Q&A: Keith Getty Criticizes Contemporary Worship Music

Keith Getty says modern churches should stop mimicking mainstream trends with their praise music.

The Irish songwriter has inspired audiences worldwide since debuting in 2001 with New Irish Hymns. Since then, Keith and his wife, Kristyn, have championed hymns that adore God and amass the genre's rich congregational history in equal measures. In keeping with that mission, the duo recently dropped Joy – An Irish Christmas, a holiday praise album that pulls from Celtic lore to produce a new collection of hymns, carols and jigs.

In an interview with The Christian Post, Getty provides insight on his Gaelic heritage, musical history and married life. More importantly, the man behind the modern hymn movement makes clear that we should sing God's praises with our most somber songs.

CP: You were born in Northern Ireland and now live in the U.S. How would you describe the similarities and differences between the two?

Getty: Ireland as a whole is a very small and beautiful country. Everything is green. All of its art, religion and culture have had much influence on me. I go back about twice a year.

America has a faster pace of life here and it's a newer world. There are also more opportunities for musicians here. We enjoy it very much.

CP: You play music with your wife Kristyn. How do you like performing with your spouse, and how important is she to you?

Getty: Kristyn is the most important person in my life. That rises far above music. She's my biggest priority every morning I wake up. We've been together every night since we were married seven and a half years ago.

Performing together is brilliant too. Both performing and practicing with her is very professional.

CP: Your music is renowned for its goal of bringing back hymns to modern church life. How do you think that mission is going?

Getty: I think it's been going well. I think the modern worship music movement has been driving the church down a dangerous and sinister path. I think it’s because of the move away from theology and the fact the music itself isn't congregational. It doesn't bring people together anymore and the art form itself has been degraded completely.

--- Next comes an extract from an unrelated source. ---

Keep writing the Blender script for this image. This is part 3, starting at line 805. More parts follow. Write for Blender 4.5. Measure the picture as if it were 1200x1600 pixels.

Alternatively, I'm encouraged by churches that still emphasize the Gospel in what they sing. I've seen changes, but artistically and congregationally we have a long ways to go. It's not converting people to a hymn but confirming them to rich theological truth. That affects music, art and everything beyond it.

CP: What would you define as a "modern" hymn?

Getty: Everyone defines hymns differently. We try to write things that are theologically rich but bring congregations together. We also strive for the highest possible standard.

It's not that hymns are always good and other songs bad. A great song always communicates to people. People will always sing a well-written song and it will cross over many different boundaries.

CP: Where do you find the most inspiration for your songs? Is it after Bible study, church or your personal faith?

Getty: There's nothing new under the sun. We constantly strive to create. I learn a lot from historical church music and its incredible liturgies. The Gospel is of course a wealth of inspiration.

To be relevant to the future we have to know our history. Part of the reason the entire modern church music movement is so vacuous is that it ignores the entirety of church history. We can be naïve and we don’t always know what to do with music. Today it's become a way of getting the most people into church for the short term. It's almost a PR and marketing tool to grow numbers as fast as possible.

CP: You recently released a collection of holiday standards titled Joy – An Irish Christmas. How do you celebrate Christmas in Ireland?

Getty: It isn't incredibly different to be honest. There is a much broader, wider and longer tradition of carol singing there than there is here. It gave us a chance to explore our country's musical history. Irish music is much happier than most happy music and much sadder than most sad music when it's sad.

CP: What do you consider the true meaning of Christmas?

Getty: The story of Christmas is about God coming to Earth as a child to save mankind and to bring them to a new life. The truth is we should remember that all year round.

In one sense, Christmas isn't that different. I believe that the Church has historically tried to remind people of all the stages of Christ's life across the calendar year through various festivals and holidays. Christmas is merely the most important as it celebrates Christ's birth.

CP: How has Christ made a difference in your life?

Getty: I'd say the forgiveness of my sins is above all else. I never want to lose the joy of that. Beyond that, it goes against every human inclination to live for something greater than ourselves. Conversely, it's the only way to be fully human. We can know love and community and art on our own, but we love it more deeply in Christ.

CP: What's next for the Gettys?

Getty: In 2012 we'll be doing a new collection of hymns on the aspects of Christian life. We're going to record it in the style of bluegrass music. We're going to look at the character of God and how he teaches us. A major focus will be the apostle's creed and we've drawn a lot from liturgical history.

We're switching from the style of our home of Ireland to that of our current home in Nashville. The band we have is a unique blend of Irish and bluegrass musicians, so at the end of the day we just like keeping things fresh.